The cat is after the turbo, so any oil in the cat must have been through the turbo. However, when the engine is cold, or when you are cruising off-boost, the turbo won't burn the oil. In fact, the oil would need to sit in the turbo for a while before burning - the turbo itself is oil-cooled. I did originally have some concern that maybe the turbo was letting go, but it still pulls as strong as it ever did. The normal failure mode for a turbo is that its bearings self destruct at 120 000RPM, and the turbine/compressor wheel ploughs into the housing as a result and destroys itself in the process. Generally loud, noisy and irreversible. Perhaps overfilling the oil created excess pressure and caused the oil seals in the turbo to blow by, and that could be a problem - oil seal blowby is often a precursor to failure. However, the amount of oil that came through the engine originally was huge. Huge-blue-turn-the-clearest-day-into-foggy-night type smoke. And now, despite the code-less misfiring, I don't see or smell any evidence of oil from the exhaust. It is also normal to have some oil in the intake tract anyway. The crankcase ventilates into the intake tract in order to burn off oil fumes. (By design, an emissions thing,) So I wouldn't expect an occassional drop of oil here or there to cause this problem.

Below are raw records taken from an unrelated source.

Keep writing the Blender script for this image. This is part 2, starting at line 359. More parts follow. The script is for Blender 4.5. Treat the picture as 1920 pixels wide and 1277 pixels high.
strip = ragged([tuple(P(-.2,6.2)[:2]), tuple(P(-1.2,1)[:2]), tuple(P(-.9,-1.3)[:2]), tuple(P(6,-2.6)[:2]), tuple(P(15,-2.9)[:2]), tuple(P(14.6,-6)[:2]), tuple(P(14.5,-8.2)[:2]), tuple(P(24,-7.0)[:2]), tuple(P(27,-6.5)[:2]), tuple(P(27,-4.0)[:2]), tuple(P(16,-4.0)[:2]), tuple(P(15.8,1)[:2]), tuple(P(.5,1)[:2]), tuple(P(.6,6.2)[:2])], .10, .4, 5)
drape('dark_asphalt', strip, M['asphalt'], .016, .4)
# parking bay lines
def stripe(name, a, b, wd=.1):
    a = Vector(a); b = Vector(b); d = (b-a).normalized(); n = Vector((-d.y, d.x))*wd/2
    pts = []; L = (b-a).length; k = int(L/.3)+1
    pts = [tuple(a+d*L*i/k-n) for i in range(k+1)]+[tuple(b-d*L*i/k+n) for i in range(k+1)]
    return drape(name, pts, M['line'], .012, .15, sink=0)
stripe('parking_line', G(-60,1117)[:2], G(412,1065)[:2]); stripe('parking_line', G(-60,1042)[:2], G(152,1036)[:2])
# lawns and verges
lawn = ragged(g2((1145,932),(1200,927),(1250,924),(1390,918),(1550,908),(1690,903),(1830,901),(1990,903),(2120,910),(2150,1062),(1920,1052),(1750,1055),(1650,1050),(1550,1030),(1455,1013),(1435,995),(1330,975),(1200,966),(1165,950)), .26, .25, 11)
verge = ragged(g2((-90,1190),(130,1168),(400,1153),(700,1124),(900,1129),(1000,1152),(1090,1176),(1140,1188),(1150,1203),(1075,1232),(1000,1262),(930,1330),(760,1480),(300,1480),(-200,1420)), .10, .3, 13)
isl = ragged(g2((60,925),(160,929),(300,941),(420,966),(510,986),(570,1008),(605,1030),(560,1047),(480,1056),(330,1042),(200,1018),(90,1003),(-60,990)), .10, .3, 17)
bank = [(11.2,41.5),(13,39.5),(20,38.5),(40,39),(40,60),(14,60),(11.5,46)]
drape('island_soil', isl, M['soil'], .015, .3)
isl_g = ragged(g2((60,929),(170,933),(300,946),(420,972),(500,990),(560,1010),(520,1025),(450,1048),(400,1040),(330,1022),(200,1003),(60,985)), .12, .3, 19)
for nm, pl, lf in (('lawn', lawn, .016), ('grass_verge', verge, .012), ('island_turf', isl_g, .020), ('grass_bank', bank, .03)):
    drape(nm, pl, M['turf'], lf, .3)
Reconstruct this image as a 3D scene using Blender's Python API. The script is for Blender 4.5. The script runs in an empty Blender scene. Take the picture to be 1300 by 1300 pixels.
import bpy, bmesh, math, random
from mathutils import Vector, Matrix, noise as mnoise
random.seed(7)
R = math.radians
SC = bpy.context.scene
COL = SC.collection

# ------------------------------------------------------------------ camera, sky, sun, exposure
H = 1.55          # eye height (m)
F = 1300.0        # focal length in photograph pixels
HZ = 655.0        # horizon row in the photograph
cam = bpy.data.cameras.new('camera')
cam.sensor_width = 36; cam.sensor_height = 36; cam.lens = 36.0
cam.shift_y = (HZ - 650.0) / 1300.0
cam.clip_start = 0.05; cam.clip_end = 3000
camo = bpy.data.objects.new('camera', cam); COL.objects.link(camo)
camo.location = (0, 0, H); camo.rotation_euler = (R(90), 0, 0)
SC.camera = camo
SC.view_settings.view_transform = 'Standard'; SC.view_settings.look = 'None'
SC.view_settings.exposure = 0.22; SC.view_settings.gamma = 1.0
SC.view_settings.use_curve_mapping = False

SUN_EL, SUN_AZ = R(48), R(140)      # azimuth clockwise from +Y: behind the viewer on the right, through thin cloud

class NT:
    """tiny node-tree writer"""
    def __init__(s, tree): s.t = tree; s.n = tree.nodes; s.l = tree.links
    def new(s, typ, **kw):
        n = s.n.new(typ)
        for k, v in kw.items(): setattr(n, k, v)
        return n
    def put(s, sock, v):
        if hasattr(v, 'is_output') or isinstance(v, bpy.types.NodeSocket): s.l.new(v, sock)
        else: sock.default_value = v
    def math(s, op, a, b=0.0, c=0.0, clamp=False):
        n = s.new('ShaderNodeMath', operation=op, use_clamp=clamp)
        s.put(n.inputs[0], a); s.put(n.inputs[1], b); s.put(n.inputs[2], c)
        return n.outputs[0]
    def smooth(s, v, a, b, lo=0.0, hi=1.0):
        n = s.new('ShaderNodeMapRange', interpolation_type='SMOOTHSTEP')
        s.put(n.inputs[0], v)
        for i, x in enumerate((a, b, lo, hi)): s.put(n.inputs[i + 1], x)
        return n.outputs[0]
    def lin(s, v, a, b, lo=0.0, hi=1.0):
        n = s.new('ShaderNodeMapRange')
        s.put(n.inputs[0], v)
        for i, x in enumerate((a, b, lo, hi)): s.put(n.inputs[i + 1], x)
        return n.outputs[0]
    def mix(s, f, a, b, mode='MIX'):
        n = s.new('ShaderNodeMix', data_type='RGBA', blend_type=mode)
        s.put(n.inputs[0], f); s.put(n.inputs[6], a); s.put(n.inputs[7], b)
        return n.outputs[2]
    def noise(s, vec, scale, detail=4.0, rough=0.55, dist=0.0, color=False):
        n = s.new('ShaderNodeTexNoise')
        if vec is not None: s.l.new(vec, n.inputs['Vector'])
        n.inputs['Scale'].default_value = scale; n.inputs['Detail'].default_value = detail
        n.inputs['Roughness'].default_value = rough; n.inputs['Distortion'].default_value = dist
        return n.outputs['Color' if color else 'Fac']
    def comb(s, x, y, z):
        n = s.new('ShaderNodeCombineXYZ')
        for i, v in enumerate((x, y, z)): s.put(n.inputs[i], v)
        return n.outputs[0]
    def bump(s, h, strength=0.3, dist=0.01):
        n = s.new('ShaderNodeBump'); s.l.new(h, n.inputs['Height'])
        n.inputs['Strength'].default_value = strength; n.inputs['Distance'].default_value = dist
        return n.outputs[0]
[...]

Coilpack failure... could be caused by excessive overloading of the coil according to anecdotal evidence. I think that 900 miles of fighting oil in the combustion chamber would probably qualify, although impossible to prove. The same evidence suggests that partial failure is a possibility. If the problem is only in one cylinder (which I suspect it is) then the coilpack has to be favorite - and at $21 each, a cheap remedy.

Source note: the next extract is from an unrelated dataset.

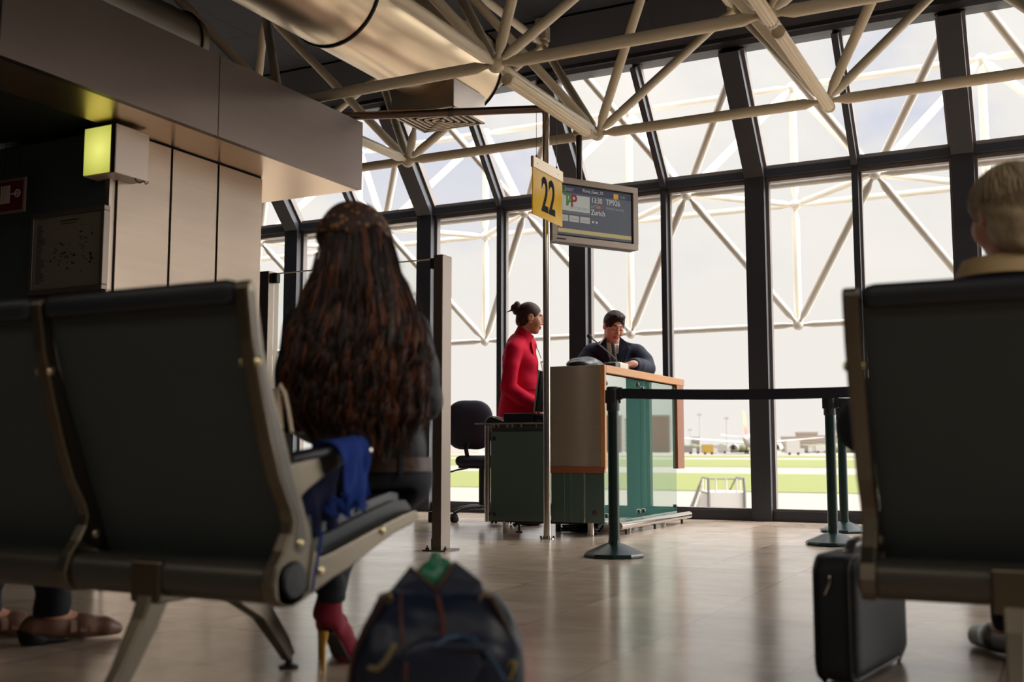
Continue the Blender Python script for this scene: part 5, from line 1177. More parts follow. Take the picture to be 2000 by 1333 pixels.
# patterned headscarf
sc_m = mat('leopard_scarf', srgb(48, 34, 32), .75); nt = sc_m.node_tree; N = nt.nodes; L = nt.links; tc = [n for n in N if n.type == 'TEX_COORD'][0]
vo = N.new('ShaderNodeTexVoronoi'); vo.feature = 'F1'; vo.inputs['Scale'].default_value = 52; no = N.new('ShaderNodeTexNoise'); no.inputs['Scale'].default_value = 30; ad = N.new('ShaderNodeMixRGB'); ad.blend_type = 'ADD'; ad.inputs[0].default_value = .03; L.new(tc.outputs['Object'], ad.inputs[1]); L.new(tc.outputs['Object'], no.inputs['Vector']); L.new(no.outputs['Color'], ad.inputs[2]); L.new(ad.outputs[0], vo.inputs['Vector'])
cr = N.new('ShaderNodeValToRGB'); e = cr.color_ramp.elements; e[0].position = .33; e[0].color = (*srgb(140, 100, 68), 1); e[1].position = .7; e[1].color = (*srgb(62, 40, 34), 1); q_ = e.new(.42); q_.color = (*srgb(34, 24, 28), 1)
L.new(vo.outputs['Distance'], cr.inputs[0]); L.new(cr.outputs[0], N['Principled BSDF'].inputs['Base Color'])
F = Field(hA - .2, hA + .22, .005); F.ell(hA + u_ * .022 - f_ * .016, (.093, .118, .109), np.stack(axA), k=0); F.noise(.0022, 9, 2)
F.plane(hA + u_ * .012 - f_ * .1, nrm(-u_ * .93 - f_ * .36), .006); F.ell(hA + f_ * .12 - u_ * .02, (.08, .07, .07), np.stack(axA), k=.01, op='c')
F.build('headscarf', sc_m, wa)
F = Field(hA - .2, hA + .22, .005); F.ell(hA + u_ * .012 - f_ * .01, (.091, .112, .104), np.stack(axA), k=0); F.plane(hA + u_ * .05, u_, .004); F.plane(hA - u_ * .055 + f_ * .0, nrm(-u_ + f_ * .4), .008); F.plane(hA - f_ * .005, -f_, .005); F.ell(hA + f_ * .12 - u_ * .03, (.078, .085, .085), np.stack(axA), k=.008, op='c')
F.build('scarf_side', sc_m, wa)

# ---------------- grey haired man on the bench at the right edge
mr = root('person', (-.08, 3.0, .44), 'grey haired man seen from behind above the right bench, in dark coat with pale collar', 'person')
dD = 2.76
def Dp(x, y, dd=0.): return PP(x, y, dD + dd)
fD = nrm(F0 - RT * .10); axD = head_axes(fD, math.radians(6)); hD = Dp(1972, 418, 0.); rD = nrm(np.cross(fD, U0))
F = Field(np.array((-.62, 2.55, 0)), np.array((.45, 3.95, 1.42)), .0075)
add_head(F, hD, axD, 1.02, True); F.cap(hD - axD[2] * .07 - axD[1] * .03, Dp(1972, 560), .052, .056, k=.03)
F.chain([Dp(1972, 620), Dp(1972, 680), Dp(1975, 770), Dp(1978, 880)], [.07, .12, .13, .14], k=.04, sq=(rD, 1.3))
pel = Dp(1978, 890, .05); kD = [np.array((-.14, 3.42, .47)), np.array((.12, 3.45, .50))]; aD = [np.array((-.15, 3.42, .09)), np.array((-.17, 3.56, .27))]
for q, k_, a_ in zip((-1, 1), kD, aD): F.chain([pel + rD * .1 * q, k_, a_], [.09, .062, .042], k=.03)
F.chain([aD[0], aD[0] * (1, 1, 0) + fD * .14 + (0, 0, .03)], [.04, .03], k=.02); F.chain([aD[1], aD[1] + np.array((-.16, .0, .04))], [.04, .03], k=.02)
elD = [Dp(1686, 832, -.0), Dp(2260, 850, .0)]; wD = [Dp(1800, 882, .32), Dp(2120, 900, .32)]; sD = [Dp(1846, 640, .02), Dp(2100, 640, .02)]
for a, b, c in zip(sD, elD, wD): F.chain([a, b, c], [.06, .048, .03], k=.03)
add_hand(F, wD[0], nrm(fD + rD * .4), U0, 1, .5, 1.); add_hand(F, wD[1], nrm(fD - rD * .4), U0, -1, .5, 1.)
seat_cut(F, -.09, .69, .29); F.build('body', [mat('skin_old', srgb(196, 138, 112), .5), lip_m, mat('brow_grey', srgb(120, 110, 100), .7)], mr, head_mats(hD, axD, 1.02))
grey = mat('grey_hair', srgb(168, 150, 122), .5, bump=.6, bscale=46, spec=.3, stretch=(5, 5, 1), var=.3, vscale=30)
F = Field(hD - .2, hD + .22, .005); r_, f_, u_ = axD
F.ell(hD + u_ * .018 - f_ * .018, (.098, .117, .108), np.stack(axD), k=0); F.ell(hD - u_ * .06 - f_ * .05, (.078, .062, .08), np.stack(axD), k=.03); F.noise(.0028, 16, 9)
F.plane(hD + f_ * .055 + u_ * .02, nrm(f_ * .8 - u_ * .6), .01); F.plane(hD - u_ * .128, -u_, .01)
for q in (-1, 1): F.ell(hD + r_ * .094 * q - f_ * .002 - u_ * .03, (.03, .026, .045), np.stack(axD), k=.008, op='c')
hg = F.build('hair', grey, mr)
allV = []; allF = []; base = 0; rg = np.random.default_rng(9)
for k in range(420):
    th = rg.uniform(-1.9, 1.9) - PI / 2; ph = rg.uniform(.25, 1.35); t = np.linspace(0, 1, 14)
    pv = ph - t * rg.uniform(.4, 1.0); xx = .1005 * np.cos(pv) * math.cos(th); yy = .1195 * np.cos(pv) * math.sin(th); zz = .110 * np.sin(pv) - .012 * t
    low = pv < 0; zz = np.where(low, pv * .1, zz); off = 1 + rg.uniform(0, .035) + .04 * t ** 3 * rg.random()
    P = hD + u_ * .018 - f_ * .018 + r_ * (xx * off)[:, None] + f_ * (yy * off)[:, None] + u_ * zz[:, None]; P = P + r_ * (.004 * np.sin(t * 5 + k))[:, None]
    rad = rg.uniform(.0012, .0026) * (1 - .8 * t ** 2); d = np.gradient(P, axis=0); d /= np.linalg.norm(d, axis=1, keepdims=True) + 1e-9; nn = P - hD; sx = np.cross(d, nn); sx /= np.linalg.norm(sx, axis=1, keepdims=True) + 1e-9; ux = np.cross(sx, d)
    V = np.stack([P + (sx * math.cos(q) * 1.3 + ux * math.sin(q) * .6) * rad[:, None] for q in (0, PI / 2, PI, 1.5 * PI)], 1).reshape(-1, 3); allV.append(V); i = np.arange(13)[:, None] * 4; j = np.arange(4)[None]; j2 = (j + 1) % 4
    allF.append(np.stack([i + j, i + j2, i + 4 + j2, i + 4 + j], -1).reshape(-1, 4) + base); base += len(V)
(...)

Burnt and blocked cat? I wouldn't have thought that this could cause an intermittent problem like this. The dealership wasn't concerned about the cat when I originally took it back in after the trip, and pointed out that the post cat O2 sensor is very sensitive to cat failure. I also know that OBD would store a pemanent code and the CEL would stay on if the cat had failed, which has not happened. Remember that the CEL is predominantly an emissions light - it only flashes or lights when there is an emissions-related problem.

The most annoying thing about all of this is that it's intermittent. The car is still covered under a 10yr/100K drivetrain warranty, and will be for another 20K. But if I take it in to the dealership, and their VAG tool shows no codes and the problem doesn't show in their test drive, they're going to turn around and charge me $75 just for the priviledge. That's why I want to know if any non-OBD codes are stored. That's also why if it appears to be a single coilpack I'd be tempted to replace it myself.